Only the lines from the first one through the line with "M['black'], rn, rg)" should be printed, exactly as they appear.

==== STORED DATA ====

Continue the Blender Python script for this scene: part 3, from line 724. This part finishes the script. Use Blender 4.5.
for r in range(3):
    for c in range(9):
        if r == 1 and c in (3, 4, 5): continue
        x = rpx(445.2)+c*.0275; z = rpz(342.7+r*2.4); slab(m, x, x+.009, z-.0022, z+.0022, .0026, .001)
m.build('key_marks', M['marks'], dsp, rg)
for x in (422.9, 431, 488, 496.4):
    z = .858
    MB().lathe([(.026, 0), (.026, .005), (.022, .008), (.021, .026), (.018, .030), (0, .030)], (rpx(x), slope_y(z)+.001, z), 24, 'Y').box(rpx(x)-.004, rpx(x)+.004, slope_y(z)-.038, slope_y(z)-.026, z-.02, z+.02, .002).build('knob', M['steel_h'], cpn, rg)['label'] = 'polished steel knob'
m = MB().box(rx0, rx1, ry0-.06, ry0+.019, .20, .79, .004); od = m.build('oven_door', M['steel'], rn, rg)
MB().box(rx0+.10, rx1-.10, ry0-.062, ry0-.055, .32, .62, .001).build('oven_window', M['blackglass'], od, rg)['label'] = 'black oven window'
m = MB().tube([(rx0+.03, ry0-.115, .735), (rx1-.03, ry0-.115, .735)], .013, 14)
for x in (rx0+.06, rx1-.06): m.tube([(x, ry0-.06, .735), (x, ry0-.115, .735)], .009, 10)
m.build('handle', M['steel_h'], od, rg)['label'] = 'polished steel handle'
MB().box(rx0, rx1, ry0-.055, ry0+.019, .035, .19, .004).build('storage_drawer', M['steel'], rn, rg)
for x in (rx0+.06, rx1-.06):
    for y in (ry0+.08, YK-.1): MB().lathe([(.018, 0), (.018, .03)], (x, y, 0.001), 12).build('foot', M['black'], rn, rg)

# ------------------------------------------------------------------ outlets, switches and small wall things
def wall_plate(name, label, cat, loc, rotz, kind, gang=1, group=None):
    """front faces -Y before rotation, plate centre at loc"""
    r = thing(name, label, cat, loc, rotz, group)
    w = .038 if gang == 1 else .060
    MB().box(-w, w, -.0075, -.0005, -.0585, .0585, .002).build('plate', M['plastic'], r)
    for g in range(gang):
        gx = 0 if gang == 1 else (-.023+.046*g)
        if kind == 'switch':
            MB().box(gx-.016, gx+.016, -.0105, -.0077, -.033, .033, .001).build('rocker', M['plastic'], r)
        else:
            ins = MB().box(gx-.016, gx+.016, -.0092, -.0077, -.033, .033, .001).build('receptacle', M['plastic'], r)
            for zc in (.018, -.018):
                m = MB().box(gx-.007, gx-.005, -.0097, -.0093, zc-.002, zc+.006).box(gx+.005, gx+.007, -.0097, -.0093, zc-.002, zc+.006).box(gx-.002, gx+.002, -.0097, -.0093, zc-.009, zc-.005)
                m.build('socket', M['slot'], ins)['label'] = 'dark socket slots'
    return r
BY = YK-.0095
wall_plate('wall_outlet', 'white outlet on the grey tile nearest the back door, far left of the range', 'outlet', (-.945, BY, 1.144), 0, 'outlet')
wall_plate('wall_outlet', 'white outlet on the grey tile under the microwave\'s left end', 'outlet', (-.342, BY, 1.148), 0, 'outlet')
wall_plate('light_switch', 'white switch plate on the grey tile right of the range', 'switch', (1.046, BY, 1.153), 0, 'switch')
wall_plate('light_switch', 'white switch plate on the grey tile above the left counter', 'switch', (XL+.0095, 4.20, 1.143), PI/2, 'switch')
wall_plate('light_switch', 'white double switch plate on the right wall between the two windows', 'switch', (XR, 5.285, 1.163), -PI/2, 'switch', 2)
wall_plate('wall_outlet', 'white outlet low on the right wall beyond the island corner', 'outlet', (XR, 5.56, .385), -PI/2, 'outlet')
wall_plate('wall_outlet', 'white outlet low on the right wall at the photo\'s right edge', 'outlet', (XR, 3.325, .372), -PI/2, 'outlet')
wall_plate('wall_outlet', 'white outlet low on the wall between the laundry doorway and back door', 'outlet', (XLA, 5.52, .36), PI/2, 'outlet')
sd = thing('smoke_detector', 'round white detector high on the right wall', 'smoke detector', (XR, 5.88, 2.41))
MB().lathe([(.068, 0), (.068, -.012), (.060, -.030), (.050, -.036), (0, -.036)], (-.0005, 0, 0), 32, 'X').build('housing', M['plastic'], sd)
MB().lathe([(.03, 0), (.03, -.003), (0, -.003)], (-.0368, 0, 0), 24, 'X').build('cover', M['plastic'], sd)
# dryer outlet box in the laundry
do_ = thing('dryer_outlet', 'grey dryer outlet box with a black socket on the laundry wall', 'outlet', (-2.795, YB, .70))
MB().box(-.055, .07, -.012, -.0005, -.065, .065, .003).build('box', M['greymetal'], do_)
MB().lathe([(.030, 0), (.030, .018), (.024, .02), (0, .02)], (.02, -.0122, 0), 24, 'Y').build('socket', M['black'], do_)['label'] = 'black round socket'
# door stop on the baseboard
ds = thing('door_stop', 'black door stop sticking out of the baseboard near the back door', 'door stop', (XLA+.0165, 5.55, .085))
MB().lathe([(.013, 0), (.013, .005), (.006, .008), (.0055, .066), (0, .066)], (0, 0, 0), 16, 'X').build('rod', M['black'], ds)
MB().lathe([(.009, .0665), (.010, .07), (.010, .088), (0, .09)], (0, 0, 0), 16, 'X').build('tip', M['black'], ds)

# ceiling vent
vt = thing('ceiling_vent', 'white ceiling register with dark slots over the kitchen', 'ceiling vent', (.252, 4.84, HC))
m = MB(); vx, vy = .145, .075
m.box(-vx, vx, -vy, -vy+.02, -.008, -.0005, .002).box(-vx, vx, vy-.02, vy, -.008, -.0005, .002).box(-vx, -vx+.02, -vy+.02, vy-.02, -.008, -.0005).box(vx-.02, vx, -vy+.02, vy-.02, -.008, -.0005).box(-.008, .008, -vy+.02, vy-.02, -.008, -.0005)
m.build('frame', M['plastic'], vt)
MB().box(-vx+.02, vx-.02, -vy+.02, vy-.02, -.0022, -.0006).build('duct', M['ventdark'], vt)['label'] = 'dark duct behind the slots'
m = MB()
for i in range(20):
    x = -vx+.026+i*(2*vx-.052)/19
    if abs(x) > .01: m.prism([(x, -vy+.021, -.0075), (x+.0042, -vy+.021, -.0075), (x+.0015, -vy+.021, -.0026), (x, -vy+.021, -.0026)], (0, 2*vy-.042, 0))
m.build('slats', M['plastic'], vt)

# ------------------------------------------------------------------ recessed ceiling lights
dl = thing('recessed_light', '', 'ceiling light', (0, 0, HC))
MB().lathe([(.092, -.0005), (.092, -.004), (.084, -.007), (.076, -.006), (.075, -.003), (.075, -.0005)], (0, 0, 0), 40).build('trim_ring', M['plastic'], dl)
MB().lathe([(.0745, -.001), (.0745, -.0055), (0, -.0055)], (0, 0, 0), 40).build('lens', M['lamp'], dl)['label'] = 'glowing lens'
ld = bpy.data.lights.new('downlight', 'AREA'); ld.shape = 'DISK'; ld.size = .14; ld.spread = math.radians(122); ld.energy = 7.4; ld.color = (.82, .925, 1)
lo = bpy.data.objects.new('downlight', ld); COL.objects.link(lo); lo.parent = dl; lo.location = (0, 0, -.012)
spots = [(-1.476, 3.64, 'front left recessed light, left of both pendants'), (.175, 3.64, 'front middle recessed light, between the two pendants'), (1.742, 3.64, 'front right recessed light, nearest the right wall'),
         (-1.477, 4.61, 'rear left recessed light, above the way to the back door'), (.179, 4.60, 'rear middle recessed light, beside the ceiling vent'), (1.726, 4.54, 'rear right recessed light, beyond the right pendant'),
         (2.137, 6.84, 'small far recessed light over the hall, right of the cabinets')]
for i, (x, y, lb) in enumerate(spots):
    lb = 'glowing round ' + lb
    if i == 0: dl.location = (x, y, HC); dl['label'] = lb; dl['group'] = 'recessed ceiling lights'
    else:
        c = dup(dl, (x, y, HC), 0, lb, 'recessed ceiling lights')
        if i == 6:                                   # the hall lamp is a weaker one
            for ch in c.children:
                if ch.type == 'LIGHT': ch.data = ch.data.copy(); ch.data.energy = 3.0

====

OUTPUT OF THE EXERCISE:
Continue the Blender Python script for this scene: part 3, from line 724. This part finishes the script. Use Blender 4.5.
for r in range(3):
    for c in range(9):
        if r == 1 and c in (3, 4, 5): continue
        x = rpx(445.2)+c*.0275; z = rpz(342.7+r*2.4); slab(m, x, x+.009, z-.0022, z+.0022, .0026, .001)
m.build('key_marks', M['marks'], dsp, rg)
for x in (422.9, 431, 488, 496.4):
    z = .858
    MB().lathe([(.026, 0), (.026, .005), (.022, .008), (.021, .026), (.018, .030), (0, .030)], (rpx(x), slope_y(z)+.001, z), 24, 'Y').box(rpx(x)-.004, rpx(x)+.004, slope_y(z)-.038, slope_y(z)-.026, z-.02, z+.02, .002).build('knob', M['steel_h'], cpn, rg)['label'] = 'polished steel knob'
m = MB().box(rx0, rx1, ry0-.06, ry0+.019, .20, .79, .004); od = m.build('oven_door', M['steel'], rn, rg)
MB().box(rx0+.10, rx1-.10, ry0-.062, ry0-.055, .32, .62, .001).build('oven_window', M['blackglass'], od, rg)['label'] = 'black oven window'
m = MB().tube([(rx0+.03, ry0-.115, .735), (rx1-.03, ry0-.115, .735)], .013, 14)
for x in (rx0+.06, rx1-.06): m.tube([(x, ry0-.06, .735), (x, ry0-.115, .735)], .009, 10)
m.build('handle', M['steel_h'], od, rg)['label'] = 'polished steel handle'
MB().box(rx0, rx1, ry0-.055, ry0+.019, .035, .19, .004).build('storage_drawer', M['steel'], rn, rg)
for x in (rx0+.06, rx1-.06):
    for y in (ry0+.08, YK-.1): MB().lathe([(.018, 0), (.018, .03)], (x, y, 0.001), 12).build('foot', M['black'], rn, rg)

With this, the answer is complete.